The Pow-Wow by William G. Gaul

Name: The Pow-Wow | Artist: William G. Gaul Media: Oil on canvas | Year(s): ca. 1890
William G. Gaul | The Pow-Wow | ca. 1890 | Oil on canvas | 18 1/8 inches x 24 1/8 inches

About the Work

William G. Gaul was one of the five special agents who took the census of 1890 among the Indians, illustrating the "Report on Indians Taxed and Indians Not Taxed." The report was an extensive undertaking by special team of artists who recorded indigenous life in texts, sketches, photographs and paintings. Traveling extensively, Gaul gathered impressions firsthand and in 1890 offered an unvarnished picture of life on the Sioux reservation. He did not dress up his Indians or show them engaged in activities of an earlier day. Rather, he recorded exactly what he saw. The tone of The Pow-Wow gives it a dimension beyond the literal, making it a statement of the Plains Indian in transition. Gaul observed, "The appearance of the Indian is fast changing. The day of buffalo robes and buckskins is passing away. With the Sioux breechcloths are no more. The Indian is no longer a gaily bedecked individual. Most of his furs and feathers have disappeared simultaneously with the deerskin." There is a fine feeling for the expanse of the Dakotas here, but also a sense of confinement, a realization that the horizon has permanently shrunk for the buffalo-hunting warriors of yesteryear who now listlessly wait at the agency to receive their beef rations on issue day.

About William G. Gaul

Born in Jersey City, New Jersey on March 31, 1855, William Gilbert Gaul was best known for his military scenes, drawing inspiration from the Revolutionary War, Civil War, Spanish-American War, and even World War I. Although he originally intended to pursue a career in the military, ill health prevented Gaul from entering the Navy.

With an interest and skill for art, Gaul moved to New York City at the young age of 17, where he enrolled in the National Academy of Design. His studies there emphasized realism and genre painting. His training at the academy and his instructors’ influence remained with him throughout his career as evidenced in his art. Later, Gaul joined the Art Students League of New York after its founding in 1875.

The year 1876 marks the artist’s first journey to the West. Unfortunately, no known sketches or written records have survived. However, in an 1898 interview, Gaul recounts an incident he encountered with an Indian Chief, Yellow Wolf, whom he had met in a Sioux Camp three weeks before the Battle of Little Big Horn.

Upon his return to New York, Gaul began painting military and Western scenes, for which he received much public acclaim. The artist painted sympathetically towards his subjects. Rather than focus on violence and carnage, his Civil War series revealed the artist’s concern with universal suffering, showing soldiers as human beings with heart who engaged with each other off the battlefield.
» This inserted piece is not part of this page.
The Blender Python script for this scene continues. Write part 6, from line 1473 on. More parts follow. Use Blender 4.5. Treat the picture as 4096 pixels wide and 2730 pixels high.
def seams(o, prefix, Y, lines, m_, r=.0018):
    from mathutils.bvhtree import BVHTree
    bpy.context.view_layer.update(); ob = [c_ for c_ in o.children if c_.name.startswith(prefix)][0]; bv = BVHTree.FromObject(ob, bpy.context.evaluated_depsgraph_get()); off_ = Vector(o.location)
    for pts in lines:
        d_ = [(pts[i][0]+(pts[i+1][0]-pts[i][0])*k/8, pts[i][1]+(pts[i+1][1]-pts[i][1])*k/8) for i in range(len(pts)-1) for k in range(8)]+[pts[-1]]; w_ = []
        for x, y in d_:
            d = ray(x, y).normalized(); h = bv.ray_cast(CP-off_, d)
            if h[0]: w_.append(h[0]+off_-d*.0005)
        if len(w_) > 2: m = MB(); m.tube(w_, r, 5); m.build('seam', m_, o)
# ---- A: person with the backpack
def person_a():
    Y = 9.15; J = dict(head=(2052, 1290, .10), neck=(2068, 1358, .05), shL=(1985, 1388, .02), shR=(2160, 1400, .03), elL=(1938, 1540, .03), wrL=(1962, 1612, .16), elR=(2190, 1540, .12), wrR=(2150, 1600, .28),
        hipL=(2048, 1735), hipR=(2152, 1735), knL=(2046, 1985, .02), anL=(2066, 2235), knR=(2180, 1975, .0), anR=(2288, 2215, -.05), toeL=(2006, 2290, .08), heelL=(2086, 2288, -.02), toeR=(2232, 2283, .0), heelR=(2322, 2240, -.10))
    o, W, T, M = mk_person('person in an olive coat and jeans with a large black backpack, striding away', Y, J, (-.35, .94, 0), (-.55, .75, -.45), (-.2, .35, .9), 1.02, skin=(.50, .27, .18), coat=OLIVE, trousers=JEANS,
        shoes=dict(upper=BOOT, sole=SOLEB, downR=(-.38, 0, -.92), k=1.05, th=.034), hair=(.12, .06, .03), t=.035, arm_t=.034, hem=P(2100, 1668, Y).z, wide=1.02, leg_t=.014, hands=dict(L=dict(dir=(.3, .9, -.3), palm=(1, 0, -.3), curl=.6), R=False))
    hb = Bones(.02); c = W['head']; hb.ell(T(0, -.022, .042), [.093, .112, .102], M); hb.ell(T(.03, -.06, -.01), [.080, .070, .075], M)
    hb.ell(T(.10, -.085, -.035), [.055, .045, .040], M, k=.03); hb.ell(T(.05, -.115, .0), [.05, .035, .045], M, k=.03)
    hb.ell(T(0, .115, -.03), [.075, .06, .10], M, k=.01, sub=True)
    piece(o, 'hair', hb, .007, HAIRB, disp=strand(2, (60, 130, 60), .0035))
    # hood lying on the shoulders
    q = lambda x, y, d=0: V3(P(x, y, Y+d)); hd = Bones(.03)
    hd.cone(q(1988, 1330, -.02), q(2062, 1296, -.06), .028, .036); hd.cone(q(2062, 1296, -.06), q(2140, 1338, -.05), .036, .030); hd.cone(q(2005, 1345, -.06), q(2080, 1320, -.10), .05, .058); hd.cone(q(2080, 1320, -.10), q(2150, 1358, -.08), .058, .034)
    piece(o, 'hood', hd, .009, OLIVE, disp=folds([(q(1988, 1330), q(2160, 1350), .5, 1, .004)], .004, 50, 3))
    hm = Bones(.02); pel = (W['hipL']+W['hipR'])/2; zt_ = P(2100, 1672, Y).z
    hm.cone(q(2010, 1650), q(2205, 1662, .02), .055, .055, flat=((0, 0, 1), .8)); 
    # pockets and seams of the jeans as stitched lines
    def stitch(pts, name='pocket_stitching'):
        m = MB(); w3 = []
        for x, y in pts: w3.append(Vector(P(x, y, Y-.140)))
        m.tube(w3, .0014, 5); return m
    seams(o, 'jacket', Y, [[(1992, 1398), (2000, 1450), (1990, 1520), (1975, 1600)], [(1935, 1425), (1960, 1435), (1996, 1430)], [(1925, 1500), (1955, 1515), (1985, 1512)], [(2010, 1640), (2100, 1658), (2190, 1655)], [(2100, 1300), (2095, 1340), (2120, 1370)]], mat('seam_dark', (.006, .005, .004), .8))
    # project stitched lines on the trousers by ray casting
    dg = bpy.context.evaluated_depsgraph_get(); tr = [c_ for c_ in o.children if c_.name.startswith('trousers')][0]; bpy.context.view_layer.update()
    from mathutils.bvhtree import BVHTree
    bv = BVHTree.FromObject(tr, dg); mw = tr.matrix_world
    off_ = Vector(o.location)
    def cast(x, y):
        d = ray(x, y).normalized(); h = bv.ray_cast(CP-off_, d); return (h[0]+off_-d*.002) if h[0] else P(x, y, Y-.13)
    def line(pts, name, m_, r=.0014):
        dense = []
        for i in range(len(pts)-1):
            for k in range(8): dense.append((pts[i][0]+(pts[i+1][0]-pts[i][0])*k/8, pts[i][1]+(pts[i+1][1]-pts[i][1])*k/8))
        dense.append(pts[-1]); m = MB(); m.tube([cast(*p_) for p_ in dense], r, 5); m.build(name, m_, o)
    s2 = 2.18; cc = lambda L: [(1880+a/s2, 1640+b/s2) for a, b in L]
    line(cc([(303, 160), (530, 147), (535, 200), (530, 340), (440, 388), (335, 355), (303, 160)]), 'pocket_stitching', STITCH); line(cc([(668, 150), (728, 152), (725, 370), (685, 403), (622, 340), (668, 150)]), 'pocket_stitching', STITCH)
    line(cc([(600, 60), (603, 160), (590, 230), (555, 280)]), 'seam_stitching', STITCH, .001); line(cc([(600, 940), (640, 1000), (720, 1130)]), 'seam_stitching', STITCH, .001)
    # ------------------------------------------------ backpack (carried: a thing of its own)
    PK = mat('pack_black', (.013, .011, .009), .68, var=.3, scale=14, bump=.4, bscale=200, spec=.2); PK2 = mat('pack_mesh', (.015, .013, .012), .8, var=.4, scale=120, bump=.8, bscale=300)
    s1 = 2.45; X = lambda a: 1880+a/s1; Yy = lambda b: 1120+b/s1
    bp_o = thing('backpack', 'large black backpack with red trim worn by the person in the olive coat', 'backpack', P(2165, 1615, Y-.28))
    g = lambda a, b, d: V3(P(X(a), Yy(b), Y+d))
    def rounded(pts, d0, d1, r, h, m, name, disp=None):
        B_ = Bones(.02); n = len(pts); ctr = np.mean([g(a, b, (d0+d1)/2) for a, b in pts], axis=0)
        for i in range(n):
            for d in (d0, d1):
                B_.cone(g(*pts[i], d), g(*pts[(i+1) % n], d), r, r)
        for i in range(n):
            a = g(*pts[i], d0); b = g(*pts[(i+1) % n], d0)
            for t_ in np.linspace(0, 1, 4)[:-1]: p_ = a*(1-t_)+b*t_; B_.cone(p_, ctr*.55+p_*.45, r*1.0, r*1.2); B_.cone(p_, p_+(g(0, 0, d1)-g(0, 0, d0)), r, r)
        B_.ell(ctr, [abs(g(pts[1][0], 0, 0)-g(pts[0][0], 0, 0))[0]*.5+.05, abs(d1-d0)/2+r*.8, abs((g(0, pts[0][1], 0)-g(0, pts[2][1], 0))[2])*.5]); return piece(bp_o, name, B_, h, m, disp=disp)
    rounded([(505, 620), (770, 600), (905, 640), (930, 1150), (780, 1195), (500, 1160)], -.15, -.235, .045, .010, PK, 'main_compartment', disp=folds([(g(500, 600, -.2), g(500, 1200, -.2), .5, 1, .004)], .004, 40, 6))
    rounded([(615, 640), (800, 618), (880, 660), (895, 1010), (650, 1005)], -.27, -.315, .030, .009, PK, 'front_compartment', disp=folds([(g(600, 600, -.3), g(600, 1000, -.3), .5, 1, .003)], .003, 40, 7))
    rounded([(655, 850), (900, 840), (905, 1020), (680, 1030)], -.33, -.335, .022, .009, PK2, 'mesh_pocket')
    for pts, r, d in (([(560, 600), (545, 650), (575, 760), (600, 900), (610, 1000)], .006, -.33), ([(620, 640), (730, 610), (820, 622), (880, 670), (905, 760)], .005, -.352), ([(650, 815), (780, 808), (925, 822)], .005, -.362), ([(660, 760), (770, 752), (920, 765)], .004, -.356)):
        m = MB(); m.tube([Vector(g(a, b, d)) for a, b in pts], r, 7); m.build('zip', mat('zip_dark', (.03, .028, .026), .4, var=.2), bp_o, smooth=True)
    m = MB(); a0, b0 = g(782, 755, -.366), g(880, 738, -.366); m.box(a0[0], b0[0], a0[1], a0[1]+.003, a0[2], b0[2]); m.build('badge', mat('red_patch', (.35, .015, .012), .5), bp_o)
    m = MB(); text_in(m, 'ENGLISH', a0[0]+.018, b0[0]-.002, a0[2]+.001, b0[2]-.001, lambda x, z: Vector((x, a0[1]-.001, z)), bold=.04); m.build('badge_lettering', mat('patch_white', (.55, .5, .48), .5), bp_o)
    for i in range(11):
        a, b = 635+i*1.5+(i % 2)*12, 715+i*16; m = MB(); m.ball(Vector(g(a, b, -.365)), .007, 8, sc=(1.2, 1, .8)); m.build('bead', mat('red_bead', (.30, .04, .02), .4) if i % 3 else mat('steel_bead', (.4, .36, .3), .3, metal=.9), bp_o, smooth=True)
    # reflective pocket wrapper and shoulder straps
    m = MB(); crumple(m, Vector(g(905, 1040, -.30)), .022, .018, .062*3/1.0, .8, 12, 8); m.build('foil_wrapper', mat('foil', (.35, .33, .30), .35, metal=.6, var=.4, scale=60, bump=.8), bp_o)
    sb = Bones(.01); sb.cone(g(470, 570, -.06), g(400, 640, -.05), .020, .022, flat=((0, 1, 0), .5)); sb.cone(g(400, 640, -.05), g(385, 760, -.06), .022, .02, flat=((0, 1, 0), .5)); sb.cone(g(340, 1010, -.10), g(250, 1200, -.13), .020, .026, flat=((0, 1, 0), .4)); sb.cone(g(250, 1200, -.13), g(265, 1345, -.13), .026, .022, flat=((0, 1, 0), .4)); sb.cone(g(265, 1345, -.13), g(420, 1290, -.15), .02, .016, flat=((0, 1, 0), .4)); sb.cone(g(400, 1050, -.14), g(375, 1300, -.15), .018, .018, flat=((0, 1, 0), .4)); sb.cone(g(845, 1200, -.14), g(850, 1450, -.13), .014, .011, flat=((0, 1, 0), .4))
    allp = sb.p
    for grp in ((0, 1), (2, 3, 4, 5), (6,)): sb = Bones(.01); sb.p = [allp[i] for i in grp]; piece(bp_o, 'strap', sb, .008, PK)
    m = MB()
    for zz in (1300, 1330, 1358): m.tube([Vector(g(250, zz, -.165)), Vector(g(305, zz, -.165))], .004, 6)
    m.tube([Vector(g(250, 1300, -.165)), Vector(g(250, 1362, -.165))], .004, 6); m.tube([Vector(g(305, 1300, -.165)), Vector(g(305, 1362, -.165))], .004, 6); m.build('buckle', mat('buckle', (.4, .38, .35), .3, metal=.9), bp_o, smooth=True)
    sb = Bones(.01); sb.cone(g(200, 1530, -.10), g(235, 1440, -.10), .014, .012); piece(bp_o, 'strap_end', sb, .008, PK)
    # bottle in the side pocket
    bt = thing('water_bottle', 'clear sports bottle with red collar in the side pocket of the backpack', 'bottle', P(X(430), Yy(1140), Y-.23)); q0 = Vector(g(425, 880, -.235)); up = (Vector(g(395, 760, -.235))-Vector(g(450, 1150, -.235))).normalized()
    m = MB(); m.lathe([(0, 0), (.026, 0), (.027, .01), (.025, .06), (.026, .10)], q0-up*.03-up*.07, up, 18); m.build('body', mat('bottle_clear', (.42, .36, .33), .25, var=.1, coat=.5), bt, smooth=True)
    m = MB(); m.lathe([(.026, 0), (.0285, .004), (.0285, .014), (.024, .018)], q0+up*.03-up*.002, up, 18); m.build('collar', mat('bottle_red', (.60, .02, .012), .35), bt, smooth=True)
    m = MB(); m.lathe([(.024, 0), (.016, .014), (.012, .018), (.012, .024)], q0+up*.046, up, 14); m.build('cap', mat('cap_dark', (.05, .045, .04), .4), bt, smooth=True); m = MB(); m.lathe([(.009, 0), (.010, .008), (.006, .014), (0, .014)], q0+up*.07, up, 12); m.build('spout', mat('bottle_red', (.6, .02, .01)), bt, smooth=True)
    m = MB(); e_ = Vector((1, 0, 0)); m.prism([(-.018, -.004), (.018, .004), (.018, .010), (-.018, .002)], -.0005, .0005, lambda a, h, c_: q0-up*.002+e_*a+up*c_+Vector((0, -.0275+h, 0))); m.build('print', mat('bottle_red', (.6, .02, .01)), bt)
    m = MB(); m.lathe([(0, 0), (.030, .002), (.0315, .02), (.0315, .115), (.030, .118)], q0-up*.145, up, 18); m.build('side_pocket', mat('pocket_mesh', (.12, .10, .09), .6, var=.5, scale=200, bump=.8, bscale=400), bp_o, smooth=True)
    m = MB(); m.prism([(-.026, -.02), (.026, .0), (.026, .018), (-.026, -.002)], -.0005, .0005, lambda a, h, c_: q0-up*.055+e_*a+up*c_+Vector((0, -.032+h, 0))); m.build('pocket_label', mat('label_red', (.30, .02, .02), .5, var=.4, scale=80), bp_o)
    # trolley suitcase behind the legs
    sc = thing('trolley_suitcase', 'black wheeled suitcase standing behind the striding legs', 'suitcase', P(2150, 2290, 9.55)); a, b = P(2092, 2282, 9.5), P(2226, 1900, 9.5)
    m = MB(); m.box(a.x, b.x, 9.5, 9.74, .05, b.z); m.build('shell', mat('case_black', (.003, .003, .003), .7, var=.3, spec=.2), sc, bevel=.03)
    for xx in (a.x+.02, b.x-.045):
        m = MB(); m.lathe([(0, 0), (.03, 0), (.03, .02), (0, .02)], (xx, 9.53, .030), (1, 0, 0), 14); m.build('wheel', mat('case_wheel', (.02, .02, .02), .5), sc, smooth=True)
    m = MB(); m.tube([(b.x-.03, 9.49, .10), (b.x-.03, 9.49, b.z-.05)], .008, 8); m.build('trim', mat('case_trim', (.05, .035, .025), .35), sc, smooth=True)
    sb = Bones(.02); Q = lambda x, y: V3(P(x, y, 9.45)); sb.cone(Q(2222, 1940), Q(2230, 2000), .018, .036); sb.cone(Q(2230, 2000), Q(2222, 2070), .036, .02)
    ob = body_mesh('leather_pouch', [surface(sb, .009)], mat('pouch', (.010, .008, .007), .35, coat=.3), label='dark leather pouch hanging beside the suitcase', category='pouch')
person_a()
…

In 1877, Gaul was one of the younger men to gain entry into the spring exhibit of the National Academy of Design. At the age of 27, he became the youngest artist awarded full membership to the National Academy as Academician (N.A.), a status of high honor and prestige.  Through his many accolades, including medals at both the Paris Exposition (1889) and Chicago and Columbian Exposition (1893), Gaul fashioned a reputation as a leading figure painter in the U.S., and preeminent in the field of military painters.

After the death of his uncle, the artist inherited a small farm in Tennessee, the birthplace of his mother. In order to possess the property, the will stipulated that Gilbert had to live on the land for at least four years, forcing the artist to leave his home in New York in 1881, where he had become well-established in the city’s art circles. Throughout his career, the artist continued to visit Tennessee, maintaining a cabin and studio on the farm, where he painted some of his greatest pictures of the local landscape and people.

Like another artist represented in the Sid Richardson Collection - Peter Moran - Gaul served as a special agent for the 1890 census of Indians in the United States, observing the Standing Rock and Cheyenne River Reservations in North Dakota. During his visit, Gaul painted from life a portrait of Sitting Bull, completed just months before the chieftain’s death. After the trip, Gaul traveled to South America, documenting scenes and events he encountered in Mexico, West Indies, Panama, and Nicaragua.

For at least a decade or more, magazines looked to Gaul to use his work both to illustrate articles and serve as frontispieces, with many depicting military subjects, but included genre and western scenes, as well. Unfortunately, over time, collectors became increasingly attracted to the other artists and movements. After a period of much success, by 1904, the artist began to struggle financially from which he would never recover, forcing him to give up his New York studio. Working from a studio in Nashville, Gaul continued to illustrate novels, though profits were limited. Likewise, his paintings were not selling well, and most of his late works remained unsold by his death from tuberculosis on December 23, 1919.